BASEL III LIQUIDITY IDEA


If you are looking to strengthen your liquidity reporting, one consideration is the new "Acute Stress Liquidity Coverage Ratio" recommended by the Basel Committee on Banking Supervision last week. This ratio takes "high quality liquid assets" and divides it by net cash outflows over the next 30 days that could occur in a stressed environment. To encourage banks to have sufficient liquidity in times of market liquidity dislocation, the idea is the ratio should be in excess of 100%.
In the numerator, "high quality liquid assets" are defined as cash, reserves at the Fed and 0% risk weighted securities (like Treasuries or GNMA mortgages). In addition, agency debentures and mortgages plus investment grade corporate bonds are included if they compose no more than 40% of total liquid assets, and 85% of the market price is used (as a haircut).
The denominator of the ratio, 30-day projected net cash outflows, should include the amount of funding that a bank could potentially lose within a 30 day period under stressed conditions (such as a regulatory order or loss of confidence in the banking system). This could include a portion of non-contractual deposit withdrawals and 30-day or less short term funding that either would expire or could be canceled.
The key is to determine what portion of a bank's short-term deposit structure would leave, but empirical evidence from a group of banks that have come under a public regulatory order suggest that the range may be between 0% and 60% - with somewhere around 8% being an estimated average. This percentage obviously varies widely, and is based on the severity of problems, deposit composition and age/brand of the bank. At a minimum, all deposit balances over the insured $250k limit should be included in the numerator, along with some small portion, say 5%, of insured balances. From there, banks would have to utilize a larger percentage of insurance balance run off if their average deposit size was larger than average, or their exhibited duration was shorter (or less positively convexed). Here, tracking a troubled competitor's deposit balance changes may be a good proxy for a bank trying to keep tabs and serve as a benchmark to support assumptions.

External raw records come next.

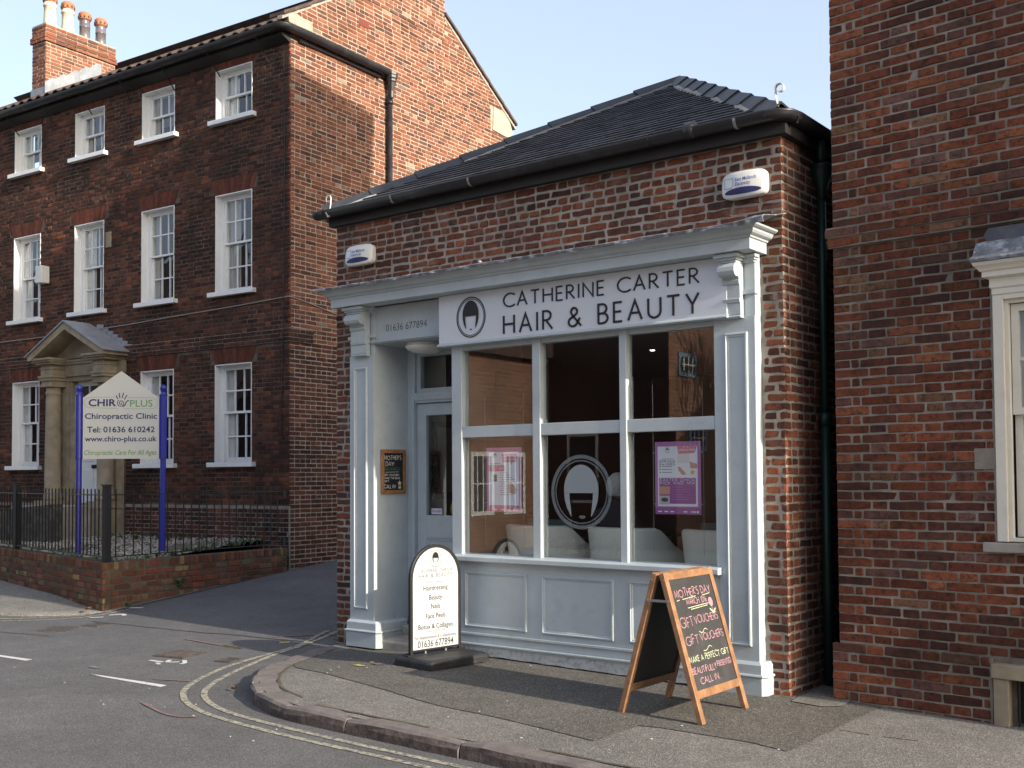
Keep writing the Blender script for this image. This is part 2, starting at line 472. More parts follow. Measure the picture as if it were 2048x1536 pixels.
M_glass2 = glass_mat('old_sash_glass', 1.75, (0.92,0.95,0.97), 0.22, 2.6)
M_frost = None
def frost_mat(nm, al):
    m, t, n, b = newmat(nm); b.inputs['Base Color'].default_value = (0.36,0.41,0.44,1); b.inputs['Roughness'].default_value = 0.7
    b.inputs['Alpha'].default_value = al
    return m
M_frost = frost_mat('frosted_film', .72); M_frost2 = frost_mat('thin_frosted_film', .34); M_frost3 = frost_mat('worn_frosted_film', .2)
M_lilac = simple('lilac_print', (0.36,0.15,0.38), 0.4); M_rose = simple('rose_print', (0.55,0.19,0.27), 0.4)
M_paper = simple('white_paper', (0.66,0.68,0.74), 0.5); M_purple = simple('purple_print', (0.26,0.09,0.28), 0.4)
M_flesh = simple('flesh_print', (0.50,0.27,0.20), 0.5); M_blk2 = simple('dark_print', (0.06,0.05,0.07), 0.5)
M_chalkp = simple('pink_chalk', (0.42,0.23,0.27), 0.95, 0.25, 90.0); M_chalky = simple('yellow_chalk', (0.44,0.46,0.30), 0.95, 0.25, 90.0)
M_chalkw = simple('white_chalk', (0.72,0.72,0.70), 0.95, 0.2, 90.0); M_chalkg = simple('green_chalk', (0.06,0.17,0.11), 0.95)
M_leaf = simple('weed_leaf', (0.06,0.11,0.025), 0.7, 0.4, 30.0)
M_rubberband = simple('orange_rubber', (0.55,0.22,0.08), 0.5)
M_litter = simple('pale_litter', (0.62,0.62,0.60), 0.9); M_dryleaf = simple('brown_leaf', (0.20,0.10,0.05), 0.8, 0.3, 20.0)

BR_salon = brick_mat('salon_brick', [(0.0,(0.162,0.058,0.038)),(0.16,(0.102,0.048,0.038)),(0.30,(0.204,0.072,0.043)),(0.48,(0.246,0.084,0.048)),(0.64,(0.144,0.066,0.054)),(0.78,(0.072,0.041,0.036)),(0.90,(0.276,0.102,0.054))], soot=0.5, pale=0.35, blot=0.6)
BR_right = brick_mat('orange_red_brick', [(0.0,(0.224,0.065,0.034)),(0.20,(0.123,0.043,0.031)),(0.34,(0.263,0.084,0.040)),(0.52,(0.174,0.054,0.034)),(0.66,(0.088,0.042,0.035)),(0.76,(0.302,0.106,0.054)),(0.87,(0.190,0.101,0.084)),(0.95,(0.246,0.134,0.078))], soot=0.6, edge=0.55, blot=0.75)
BR_front = brick_mat('sooty_brown_brick', [(0.0,(0.084,0.040,0.031)),(0.25,(0.060,0.032,0.028)),(0.45,(0.108,0.046,0.032)),(0.62,(0.041,0.026,0.024)),(0.80,(0.138,0.055,0.036)),(0.93,(0.204,0.072,0.041))], soot=0.8, edge=0.3)
BR_head = brick_mat('orange_header_brick', [(0.0,(0.15,0.056,0.034)),(0.35,(0.11,0.045,0.030)),(0.6,(0.19,0.070,0.040)),(0.85,(0.075,0.036,0.028))], soot=0.7, edge=0.3)
BR_gable = brick_mat('gable_brick', [(0.0,(0.239,0.091,0.052)),(0.24,(0.173,0.064,0.039)),(0.40,(0.116,0.057,0.043)),(0.55,(0.234,0.096,0.055)),(0.72,(0.084,0.047,0.040)),(0.84,(0.190,0.071,0.040)),(0.965,(0.254,0.219,0.170))], soot=0.0, edge=0.25, pale=0.12)
BR_gable2 = brick_mat('sooty_lower_gable_brick', [(0.0,(0.135,0.055,0.038)),(0.25,(0.10,0.044,0.033)),(0.45,(0.16,0.062,0.040)),(0.62,(0.065,0.036,0.030)),(0.78,(0.19,0.075,0.046)),(0.9,(0.12,0.06,0.048))], soot=0.6, edge=0.3)
BR_garden = brick_mat('garden_wall_brick', [(0.0,(0.24,0.075,0.045)),(0.2,(0.19,0.060,0.045)),(0.4,(0.26,0.105,0.065)),(0.55,(0.14,0.060,0.050)),(0.7,(0.22,0.12,0.09)),(0.84,(0.30,0.22,0.10)),(0.93,(0.13,0.12,0.075))], soot=0.45, soot_col=(0.045,0.05,0.025), edge=0.4)
BR_arch = brick_mat('rubbed_red_brick', [(0.0,(0.135,0.046,0.032)),(0.5,(0.105,0.040,0.029)),(0.8,(0.155,0.052,0.034))], soot=0.3, edge=0.2)
BR_chim = brick_mat('chimney_brick', [(0.0,(0.270,0.109,0.064)),(0.3,(0.225,0.090,0.056)),(0.55,(0.300,0.143,0.090)),(0.8,(0.150,0.083,0.064))], soot=0.0, edge=0.25, pale=0.3)
MO_salon = mortar_mat('wide_grey_mortar', (0.35,0.315,0.27), 0.3, 0.35)
MO_right = mortar_mat('buff_mortar', (0.30,0.265,0.22), 0.3, 0.45)
MO_front = mortar_mat('sooty_mortar', (0.15,0.115,0.09), 0.5, 0.75)
MO_gable = mortar_mat('pale_lime_mortar', (0.36,0.30,0.235), 0.2)
MO_garden = mortar_mat('mossy_mortar', (0.12,0.11,0.08), 0.35, 0.4)
TX_wall = wall_tex_mat('plain_brick_side', (0.17,0.06,0.04), (0.10,0.045,0.035), (0.26,0.23,0.19))

def tarmac(name, base, speck, sc=230, patch=0.25, stain=None):
    m, t, n, b = newmat(name); b.inputs['Roughness'].default_value = 0.93; b.inputs['Specular IOR Level'].default_value = 0.2
    p = pos(t)
    v = N(t, 'ShaderNodeTexVoronoi'); v.inputs['Scale'].default_value = sc; t.links.new(p, v.inputs['Vector'])
    sv = N(t, 'ShaderNodeSeparateColor'); t.links.new(v.outputs['Color'], sv.inputs[0])
    c = ramp(t, sv.outputs[0], [(0.0, tuple(x * (1 - speck) for x in base)), (0.5, base), (0.86, tuple(x * (1 + speck * 0.7) for x in base)), (0.96, tuple(min(1, x * (1 + speck * 2.2)) for x in base))])
    f = noise(t, p, 0.7, 5, 0.6)
    c = mix(t, 1.0, c, ramp(t, f, [(0.3, 1 - patch), (0.7, 1 + patch * .4)]), 'MULTIPLY')
    f = noise(t, p, 6.0, 4, 0.7)
    c = mix(t, 1.0, c, ramp(t, f, [(0.3, 1 - patch * .7), (0.7, 1.0 + patch * .3)]), 'MULTIPLY')
    if stain:
        f = noise(t, p, stain[0], 4, 0.6); c = mix(t, ramp(t, f, [(0.55, 0), (0.75, stain[1])]), c, stain[2])
    t.links.new(c, b.inputs['Base Color'])
    bump(t, b, v.outputs['Distance'], 0.55, 0.004)
    return m
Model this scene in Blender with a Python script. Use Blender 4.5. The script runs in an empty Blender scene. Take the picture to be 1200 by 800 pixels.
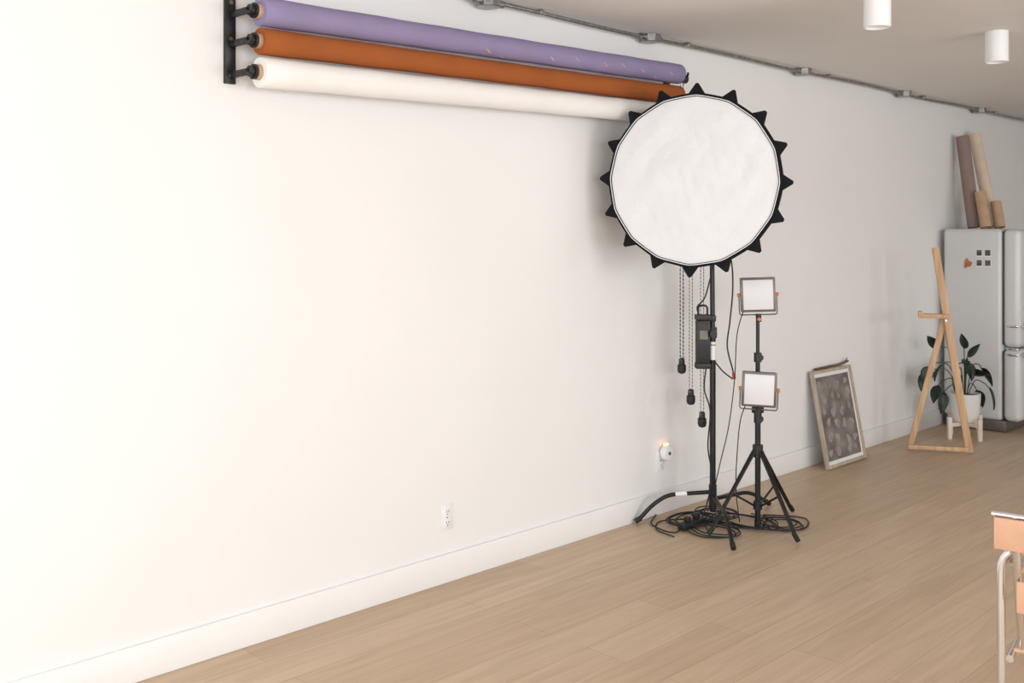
import bpy, bmesh, math, random
from mathutils import Vector, Matrix
random.seed(4)
S = bpy.context.scene
COL = S.collection
I4 = Matrix.Identity(4)

# ------------------------------------------------------------------ materials
def mat(name, col, rough=0.5, metal=0.0, noise=None, bump=None, emit=None, spec=0.5, coat=0.0):
    m = bpy.data.materials.new(name); m.use_nodes = True
    nt = m.node_tree; b = nt.nodes['Principled BSDF']
    b.inputs['Base Color'].default_value = (*col, 1)
    b.inputs['Roughness'].default_value = rough
    b.inputs['Metallic'].default_value = metal
    b.inputs['Specular IOR Level'].default_value = spec
    b.inputs['Coat Weight'].default_value = coat
    tc = nt.nodes.new('ShaderNodeTexCoord')
    if noise:
        sc, amt = noise
        n = nt.nodes.new('ShaderNodeTexNoise'); n.inputs['Scale'].default_value = sc
        n.inputs['Detail'].default_value = 5
        nt.links.new(tc.outputs['Object'], n.inputs['Vector'])
        r = nt.nodes.new('ShaderNodeValToRGB')
        r.color_ramp.elements[0].position = 0.3; r.color_ramp.elements[1].position = 0.7
        r.color_ramp.elements[0].color = (*[c * (1 - amt) for c in col], 1)
        r.color_ramp.elements[1].color = (*[min(1, c * (1 + amt)) for c in col], 1)
        nt.links.new(n.outputs['Fac'], r.inputs['Fac'])
        nt.links.new(r.outputs['Color'], b.inputs['Base Color'])
    if bump:
        sc, st, dist = bump
        n = nt.nodes.new('ShaderNodeTexNoise'); n.inputs['Scale'].default_value = sc
        n.inputs['Detail'].default_value = 4
        nt.links.new(tc.outputs['Object'], n.inputs['Vector'])
        bp = nt.nodes.new('ShaderNodeBump'); bp.inputs['Strength'].default_value = st
        bp.inputs['Distance'].default_value = dist
        nt.links.new(n.outputs['Fac'], bp.inputs['Height'])
        nt.links.new(bp.outputs['Normal'], b.inputs['Normal'])
    if emit:
        b.inputs['Emission Color'].default_value = (*emit[0], 1)
        b.inputs['Emission Strength'].default_value = emit[1]
    return m

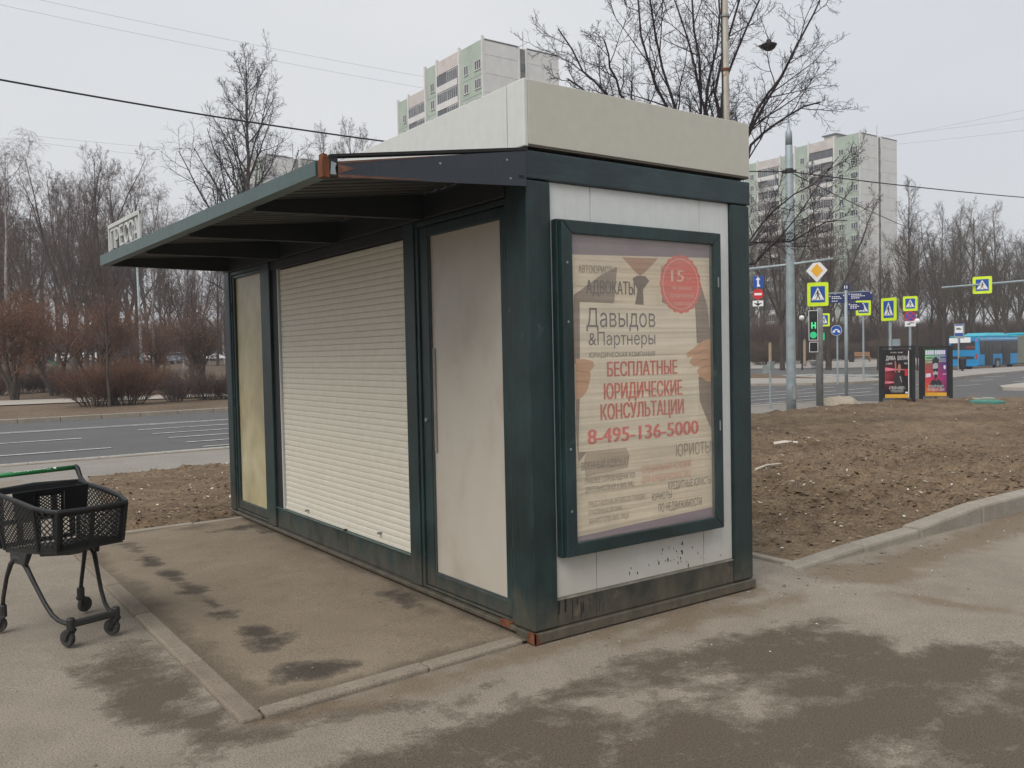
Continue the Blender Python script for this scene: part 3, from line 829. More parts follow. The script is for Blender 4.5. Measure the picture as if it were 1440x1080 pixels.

Given that liquidity is plentiful right now, most community banks are just over 100% for the ratio. However, on a 5Y and 10Y look back, we estimate that many banks will fall under 100% by a 20% to 40% margin (keep in mind, however, that this calculation includes many highly leveraged banks that have since gone away). Banks that find themselves with a ratio less than 100% can do one of two things: increase credit quality of the investment portfolio or increase the duration structure of liabilities.
Moving investments to GNMA mortgages or agencies with the express backing of the US Gov't (Farm Credit, TVAs, IRBDs, FNMA or FHLMC issues with maturities shorter than 12/2012, etc.) can be one solution to solve this liquidity conundrum, but the counter argument to consider is that it also may substantially increase interest rate risk. Another solution might be to extend liabilities through wholesale means (brokered CDs or FHLB) or through more marketing/higher rate on non-brokered CDs with longer maturities. Comparatively, moving investments into higher quality issuers', costs about 14bp of yield; while extending contractual maturities of liabilities costs around 60bp.
The cheapest and best way to solve this ratio deficit is to expand the customer base and extend duration/increase the convexity of deposits. This can be done by increasing cash management services, instituting a goal-oriented savings account, etc. to make DDA balances less interest rate sensitive.
While the Acute Stress Liquidity Coverage Ratio will most likely not go into effect for another 2Ys, it may be a good idea to get up to speed now to enhance liquidity quality and management.